Quizá por eso, en el mismo año en que Deprisa, deprisa pone fin a una etapa de la carrera de Saura, Bodas de sangre (1981) abre otra muy distinta. El cineasta inquieto, incansable investigador de nuevos lenguajes, parece ocultarse tras una estética más amable, incluso académica, que aborda clásicos de la cultura española desde un punto de vista menos radical, como si quisiera refugiarse en un universo de gran belleza plástica, pero a veces puramente ilustrativo. De Carmen (1983) a Flamenco (1995), de Sevillanas (1992) a Fados (2007), el folclore se convierte en elemento decorativo. Y cuando Saura pretende regresar al pasado, ya sea en su vertiente más realista —¡Dispara! (1993), Taxi (1996), El 7º día (2004)— o metafórica –Dulces horas (1982), Los zancos (1984), Pajarico (1997)–, resulta evidente que algo se ha perdido en el camino.

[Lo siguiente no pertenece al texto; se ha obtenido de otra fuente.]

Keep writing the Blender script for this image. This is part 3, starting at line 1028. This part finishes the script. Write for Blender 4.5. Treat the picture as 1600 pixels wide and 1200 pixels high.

Incluso cuando vuelve a la guerra civil, con ¡Ay, Carmela! (1990), el resultado es la adaptación de una obra teatral sin más empuje que el de su trama. Y, en fin, solo un film tan extraño y solipsista como La noche oscura (1989) es capaz de recuperar un poco del esplendor perdido a través, precisamente, de la evocación de aquel misticismo barroco que estuvo en la base de sus mejores obras. No hubo un solo Saura, tampoco muchos, sino dos. Y la importancia de su legado merece, como mínimo, una reevaluación de ambos.